Muito do caminho seguido pela União Europeia não deixou de ser dececionante. A Europa vista como um espaço de democracia não teve a força necessária para a defender e, no seu seio, vivem hoje verdadeiras ditaduras, ou estados iliberais na bizarra e contraditória expressão que se passou a usar. Por outro lado, a tantas vezes caracterização das Comunidades como um clube de ricos deixou de fazer sentido com vários dos alargamentos, sem que se tivesse, no entanto, assistido a uma redistribuição de riqueza que teria sido necessária para o aprofundamento da integração.
Algum desencanto aqui espelhado seria mais pesado se pensássemos nas orientações da União Económica e Monetária, e no modo como serviu de quadro a um aumento das forças de extrema-direita e à incapacidade de lidar com o problema das migrações.
Ao celebrar o Dia da Europa penso, sobretudo, no seu papel no pós-guerra e na forma como milhões de cidadãos responderam ao apelo de Winston Churchill para se juntarem e reconstruírem a Europa devastada, admitindo que, mesmo num momento em que não existem grandes líderes semelhantes aos pais fundadores da Comunidade, seja possível fazer melhor. E é isso que temos de exigir à União.
Como analisa o momento que a União Europeia atravessa, num contexto marcado pela guerra na Ucrânia?
Com o maior pessimismo pelo desenvolvimento do terror no terreno de guerra e pela incapacidade da União Europeia de assumir um papel decisivo, unido e isento, que auxiliasse o fim do conflito e a punição dos seus promotores, apostados em afirmar a normalidade da barbaridade.
O mesmo diria a propósito do massacre na Palestina em que não me parece que a União Europeia faça tudo o que está ao seu alcance, parecendo paralisada pela sua herança em relação ao povo judeu.
Considera que a Alemanha continua a ditar as regras no bloco europeu? Isso mudou com a saída de Angela Merkel do poder?
Parece-me que a força da Alemanha já não é determinante, mas não considero isso um mal em si mesmo. Nos tempos da chanceler Merkel escrevi um livro intitulado Da Europa de Schuman à não Europa de Merkel que revela o meu pensamento sobre o papel tão sobrevalorizado da senhora Merkel.
Aquilo que é cada vez mais premente é o aparecimento de novos líderes e de novas conceções sobre a política interna e externa.

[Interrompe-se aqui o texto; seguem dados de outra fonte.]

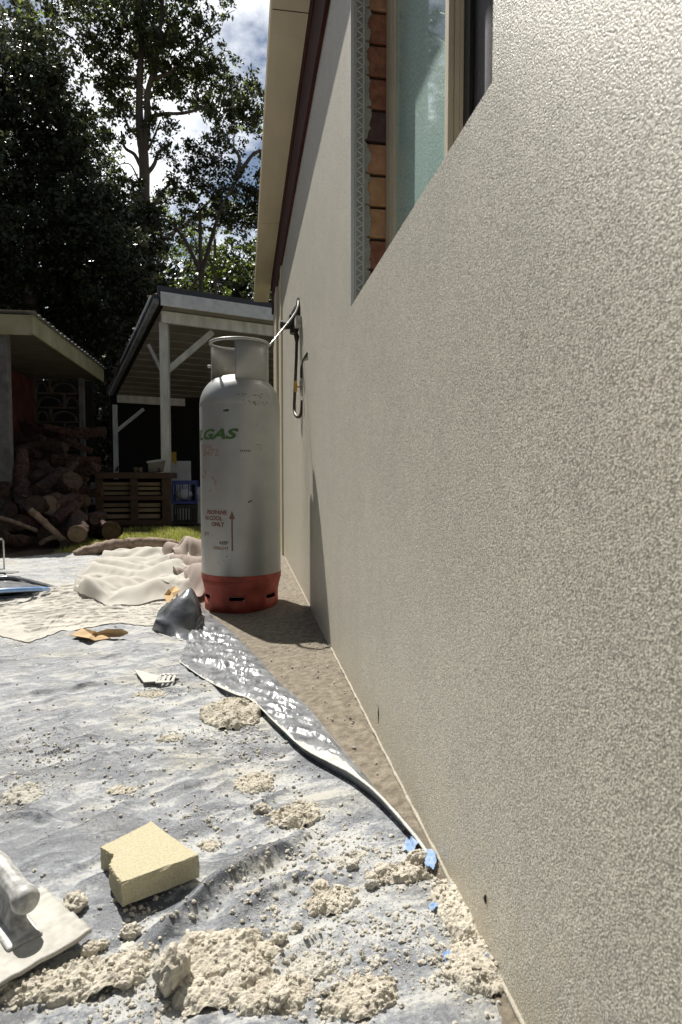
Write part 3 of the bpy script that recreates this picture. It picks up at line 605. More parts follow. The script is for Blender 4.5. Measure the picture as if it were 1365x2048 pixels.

Face à situação na Ucrânia e ao crescimento dos movimentos eurocéticos, as eleições europeias que se avizinham são das mais importantes das últimas décadas?
As próximas eleições europeias têm, de facto, uma importância fundamental, mas é muito impressionante pensar no desinteresse do eleitorado europeu em atos anteriores. Tivessem as coisas sido diferentes e provavelmente não teríamos chegado a um tal estado de desunião, ao Brexit e à sensação de que ainda há tanto a fazer na União Europeia. Que as eleições deem forças para ultrapassar essa situação.

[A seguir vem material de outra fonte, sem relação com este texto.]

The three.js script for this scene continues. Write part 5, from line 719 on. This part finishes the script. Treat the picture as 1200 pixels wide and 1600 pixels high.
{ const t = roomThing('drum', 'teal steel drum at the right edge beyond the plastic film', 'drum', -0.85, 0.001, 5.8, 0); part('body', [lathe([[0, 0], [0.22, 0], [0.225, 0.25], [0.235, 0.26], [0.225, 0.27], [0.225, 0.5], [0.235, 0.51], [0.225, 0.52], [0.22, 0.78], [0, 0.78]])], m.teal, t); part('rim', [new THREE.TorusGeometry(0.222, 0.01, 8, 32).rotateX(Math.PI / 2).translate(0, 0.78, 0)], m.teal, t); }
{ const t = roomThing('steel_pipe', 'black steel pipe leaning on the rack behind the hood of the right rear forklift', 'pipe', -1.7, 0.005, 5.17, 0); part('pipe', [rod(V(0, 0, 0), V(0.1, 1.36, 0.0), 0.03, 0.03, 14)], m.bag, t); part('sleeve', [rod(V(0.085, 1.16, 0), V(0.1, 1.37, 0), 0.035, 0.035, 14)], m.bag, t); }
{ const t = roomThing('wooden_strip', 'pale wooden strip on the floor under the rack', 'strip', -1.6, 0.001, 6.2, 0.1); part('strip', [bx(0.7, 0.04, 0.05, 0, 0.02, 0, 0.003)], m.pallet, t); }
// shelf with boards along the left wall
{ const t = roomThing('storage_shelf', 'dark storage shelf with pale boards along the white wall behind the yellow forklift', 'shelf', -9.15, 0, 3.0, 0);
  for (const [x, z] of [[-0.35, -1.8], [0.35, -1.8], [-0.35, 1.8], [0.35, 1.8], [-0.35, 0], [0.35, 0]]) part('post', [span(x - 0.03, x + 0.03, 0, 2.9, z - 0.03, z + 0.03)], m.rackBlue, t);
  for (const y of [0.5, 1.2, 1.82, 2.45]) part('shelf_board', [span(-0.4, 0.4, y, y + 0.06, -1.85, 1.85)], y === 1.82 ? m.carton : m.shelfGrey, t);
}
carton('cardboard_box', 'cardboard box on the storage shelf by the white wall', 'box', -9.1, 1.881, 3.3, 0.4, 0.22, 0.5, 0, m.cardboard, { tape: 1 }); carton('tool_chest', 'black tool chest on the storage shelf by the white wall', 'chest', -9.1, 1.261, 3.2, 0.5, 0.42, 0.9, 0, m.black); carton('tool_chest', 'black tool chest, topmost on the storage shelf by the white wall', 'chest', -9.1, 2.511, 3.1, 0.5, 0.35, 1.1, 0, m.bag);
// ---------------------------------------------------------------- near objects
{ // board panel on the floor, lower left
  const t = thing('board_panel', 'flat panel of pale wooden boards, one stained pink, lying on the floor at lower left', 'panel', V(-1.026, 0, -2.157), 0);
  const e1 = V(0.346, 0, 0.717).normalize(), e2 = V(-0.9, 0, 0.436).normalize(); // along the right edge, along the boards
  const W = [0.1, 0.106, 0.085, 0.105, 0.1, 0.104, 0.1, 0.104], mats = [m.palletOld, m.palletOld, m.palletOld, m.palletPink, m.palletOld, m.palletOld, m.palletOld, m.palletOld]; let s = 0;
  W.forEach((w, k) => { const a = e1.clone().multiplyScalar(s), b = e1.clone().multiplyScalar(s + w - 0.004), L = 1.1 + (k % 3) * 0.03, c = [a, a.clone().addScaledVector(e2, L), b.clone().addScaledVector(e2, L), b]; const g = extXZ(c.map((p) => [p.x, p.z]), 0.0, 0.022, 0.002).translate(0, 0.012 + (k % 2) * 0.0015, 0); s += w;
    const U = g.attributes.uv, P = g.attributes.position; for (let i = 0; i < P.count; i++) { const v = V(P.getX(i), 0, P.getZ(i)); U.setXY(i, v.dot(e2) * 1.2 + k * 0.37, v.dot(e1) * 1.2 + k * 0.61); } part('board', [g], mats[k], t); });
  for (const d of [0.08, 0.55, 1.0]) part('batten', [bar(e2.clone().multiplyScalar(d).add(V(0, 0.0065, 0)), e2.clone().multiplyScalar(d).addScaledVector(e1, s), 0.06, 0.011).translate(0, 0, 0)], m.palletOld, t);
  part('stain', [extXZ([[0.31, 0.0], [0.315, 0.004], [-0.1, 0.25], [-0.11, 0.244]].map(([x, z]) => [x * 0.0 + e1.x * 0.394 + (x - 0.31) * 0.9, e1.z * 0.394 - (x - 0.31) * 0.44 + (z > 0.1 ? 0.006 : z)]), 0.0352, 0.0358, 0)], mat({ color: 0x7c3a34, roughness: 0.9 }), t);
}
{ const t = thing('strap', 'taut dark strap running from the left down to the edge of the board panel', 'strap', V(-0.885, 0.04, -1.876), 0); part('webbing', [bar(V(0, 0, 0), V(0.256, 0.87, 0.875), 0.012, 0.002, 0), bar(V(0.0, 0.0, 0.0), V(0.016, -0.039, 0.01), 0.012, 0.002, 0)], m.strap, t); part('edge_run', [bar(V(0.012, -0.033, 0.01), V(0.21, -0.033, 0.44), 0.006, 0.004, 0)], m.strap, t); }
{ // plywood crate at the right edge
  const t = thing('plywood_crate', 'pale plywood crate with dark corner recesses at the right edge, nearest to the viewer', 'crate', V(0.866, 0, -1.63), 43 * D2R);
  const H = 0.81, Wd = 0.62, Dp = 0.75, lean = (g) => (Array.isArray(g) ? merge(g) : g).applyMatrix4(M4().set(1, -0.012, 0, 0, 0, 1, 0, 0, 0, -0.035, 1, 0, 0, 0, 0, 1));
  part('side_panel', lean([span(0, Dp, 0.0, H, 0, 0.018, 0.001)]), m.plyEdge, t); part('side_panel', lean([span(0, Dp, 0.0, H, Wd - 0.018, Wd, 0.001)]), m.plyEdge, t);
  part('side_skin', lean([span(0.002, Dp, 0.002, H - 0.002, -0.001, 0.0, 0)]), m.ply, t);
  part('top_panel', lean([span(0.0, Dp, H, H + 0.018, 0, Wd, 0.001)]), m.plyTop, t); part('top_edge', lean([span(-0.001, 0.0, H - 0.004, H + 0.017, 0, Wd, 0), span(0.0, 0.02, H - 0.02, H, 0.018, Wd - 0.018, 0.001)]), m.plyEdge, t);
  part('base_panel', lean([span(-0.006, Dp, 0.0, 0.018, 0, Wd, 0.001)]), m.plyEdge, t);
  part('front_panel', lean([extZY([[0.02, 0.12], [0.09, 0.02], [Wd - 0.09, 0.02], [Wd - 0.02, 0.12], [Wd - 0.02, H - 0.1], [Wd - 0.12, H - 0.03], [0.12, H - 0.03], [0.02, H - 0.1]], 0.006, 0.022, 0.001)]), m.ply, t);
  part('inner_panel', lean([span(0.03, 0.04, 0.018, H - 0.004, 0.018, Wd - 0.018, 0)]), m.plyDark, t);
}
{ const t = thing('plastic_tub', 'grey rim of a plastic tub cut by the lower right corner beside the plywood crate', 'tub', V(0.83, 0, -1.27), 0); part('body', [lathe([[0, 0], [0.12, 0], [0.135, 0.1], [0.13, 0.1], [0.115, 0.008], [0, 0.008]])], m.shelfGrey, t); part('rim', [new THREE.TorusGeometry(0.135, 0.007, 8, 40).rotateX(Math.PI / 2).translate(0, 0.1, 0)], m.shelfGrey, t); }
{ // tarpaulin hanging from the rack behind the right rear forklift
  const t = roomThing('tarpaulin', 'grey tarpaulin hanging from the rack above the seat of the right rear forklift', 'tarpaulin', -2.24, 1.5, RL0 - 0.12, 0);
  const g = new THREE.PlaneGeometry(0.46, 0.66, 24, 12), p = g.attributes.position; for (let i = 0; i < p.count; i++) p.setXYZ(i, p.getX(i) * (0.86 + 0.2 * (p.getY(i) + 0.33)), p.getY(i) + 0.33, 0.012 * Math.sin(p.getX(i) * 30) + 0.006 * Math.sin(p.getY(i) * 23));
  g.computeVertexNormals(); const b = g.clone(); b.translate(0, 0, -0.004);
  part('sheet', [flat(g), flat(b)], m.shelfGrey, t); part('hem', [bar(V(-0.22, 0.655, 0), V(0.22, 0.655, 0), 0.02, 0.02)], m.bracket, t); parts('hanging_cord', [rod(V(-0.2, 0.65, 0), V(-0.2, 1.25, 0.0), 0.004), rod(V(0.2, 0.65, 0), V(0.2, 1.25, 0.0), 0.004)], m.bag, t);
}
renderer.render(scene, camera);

A União Europeia enfrenta um momento decisivo, com questões fraturantes que suscitam divisões? É importante salvaguardar a união e a coesão?
Sem dúvida, mas não a qualquer preço, mas antes em torno de um projeto que recupere os ideais fundadores e afaste a divisão entre uma Europa de primeira divisão e outra de segunda.
Um Parlamento Europeu forte e sabedor e não constituído basicamente por políticos ligados aos interesses exclusivos dos seus partidos ou grupos políticos, como atestou a preparação das candidaturas, será fundamental para esse caminho de progresso e para o afastamento do tão divulgado afastamento dos valores democráticos e a perceção de uma instituição burocrática, como outras que foram perdendo o poder de sedução.
Como perspectiva os próximos anos na União Europeia? Diria que precisa de se voltar a reafirmar no plano internacional?
Esta é uma questão verdadeiramente difícil, na medida que se insere num pano de fundo de modificação de alianças e multiplicação de conflitos e em que as próprias Nações Unidas não se conseguem afirmar com a força que seria necessária.
Seria bom que a União Europeia não viesse a desfazer-se e a ser recordada como a Sociedade das Nações, criada no final da I Guerra Mundial, mas que se não conseguiu opor à deflagração de um novo conflito.
A Sociedade das Nações, apesar dos vários falhanços, é recordada com aspetos importantes como o conjunto de organismos: a Organização Mundial da Saúde, a Organização Internacional do Trabalho e o Tribunal Permanente de Justiça Internacional que viriam a transitar para as Nações Unidas.
A questão essencial é a de saber qual será o legado que vamos deixar.